Erstellt am: 27. 6. 2014 - 10:47 Uhr
Vorratsdatenspeicherung von VfGH aufgehoben
Tipp:
Erich Moechel über die Verhandlungen vor dem Verfassungsgerichtshof am 12. Juni: Sicherheit von Vorratsdaten wurde nie überprüft
Der österreichischeVerfassungsgerichtshof hat die Vorratsdatenspeicherung in ihrer aktuellen Form für verfassungswidrig erklärt.
Die Gesetze für das Sammeln und Speichern von personenbezogenen Daten durch öffentliche Stellen, ohne dass diese aktuell benötigt würden, seien nicht mit der Verfassung vereinbar, so die Höchstrichter. Die Vorratsdatenspeicherung sei "nicht verhältnismäßig" und stelle einen schweren Eingriff in den Datenschutz dar. Vor allem die Verknüpfung der unterschiedlichen Metadaten sei dabei problematisch. Außerdem würden zu viele Personen ohne Verdacht überwacht werden - nämliche nahezu die gesamte österreichische Bevölkerung, so die Verfassungsrichter.
Presseaussendung des Verfassungsgerichtshofs: PDF
Eingeführt wurde die Vorratsdatenspeicherung von der österreichischen Regierung mit April 2012 aufgrund einer EU-Richtlinie. Begründet wurde die Maßnahme seitens der EU-Kommission mit dem Kampf gegen den Terrorismus. Allerdings erfolgte seitdem keine einzige Abfrage der gesammelten Vorratsdaten wegen des Verdachts einer terroristischen Vereinigung. Die meisten Abfragen im Jahr 2013 - insgesamt 113 - erfolgten wegen Diebstahls, 59 Abfragen gab es wegen Drogendelikten und 52 wegen Raubs. In den weiteren Fällen ging es um beharrliche Verfolgung, Betrug und gefährliche Drohung.
Sicherheitsvorkehrungen fehlen
In seiner ausführlichen Begründung für die Entscheidung schreiben die Höchstrichter, dass in den Bestimmungen zur Vorratsdatenspeicherung zahlreiche präzise gesetzliche Sicherheitsvorkehrungen fehlen, unter anderem was die genaue Ausgestaltung der Speicherverpflichtung, die Voraussetzungen für die Zugriffe auf diese Daten und die Verpflichtung der Löschung dieser Daten beträfe.
Die „Streubreite“ der Vorratsdatenspeicherung überträfe die bisher in der Rechtsprechung des Verfassungsgerichtshofes zu beurteilenden Eingriffe in das Grundrecht auf Datenschutz, und zwar nicht nur hinsichtlich des betroffenen Personenkreises, sondern auch der Art der betroffenen Daten sowie der Modalität der Datenverwendung.

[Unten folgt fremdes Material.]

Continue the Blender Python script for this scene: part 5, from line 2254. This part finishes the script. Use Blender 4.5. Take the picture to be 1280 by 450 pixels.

Regelungen wie eine Vorratsdatenspeicherung können zwar zur Bekämpfung schwerer Kriminalität zulässig sein, so die Verfassungsrichter, aber nur, wenn sie im Einklang mit dem Datenschutz und der Menschenrechtskonvention stehen.
Keine Reparaturfrist
Die Frage, wie eine verfassungskonforme Regelung aussehen könnte, stelle sich für den Verfassungsgerichtshof jetzt nicht. Er gewährt der Regierung keine Frist zur Reparatur. Die Aufhebung der Vorratsdatenspeicherung trete mit der Kundmachung, die unverzüglich durch den Bundeskanzler zu erfolgen habe, in Kraft.
AK Vorrat ist erfreut
Für Thomas Lohninger vom AK Vorrat, der die Verfassungsklagen gegen die Vorratsdatenspeicherung koordiniert hat, ist heute ein erfreulicher Tag. Der AK Vorrat habe es mit zehn ehremamtlichen Mitarbeitern und nur wenigen Ressourcen geschafft, ein Überwachungsgesetz für ganz Europa und auch dessen österreichische Umsetzung zu kippen. "Seit dem EuGH-Urteil, das uns auf ganzer Linie Recht gegeben hat, war mir klar, dass wir das auch in Österreich nur gewinnen können". Erstaunlich ist, wie ähnlich die heutige Urteilsbegründung des VfGH der jahrelang vom AK Vorrat vorgebrachten Argumentation gegen die Vorratsdatenspeicherung ist.
Der Aktivist freut sich auch, dass der Verfassungsgerichtshof der Bundesregierung einen Schuss vor den Bug gegeben habe. Lohniger: "Ein Satz des VfGH-Präsidenten lautete heute: 'Die technische Entwicklung schreitet schneller voran als die Gesetze'". Er habe die Regierung aufgefordert, bei der Gesetzgebung besser auf Grundrechte zu achten.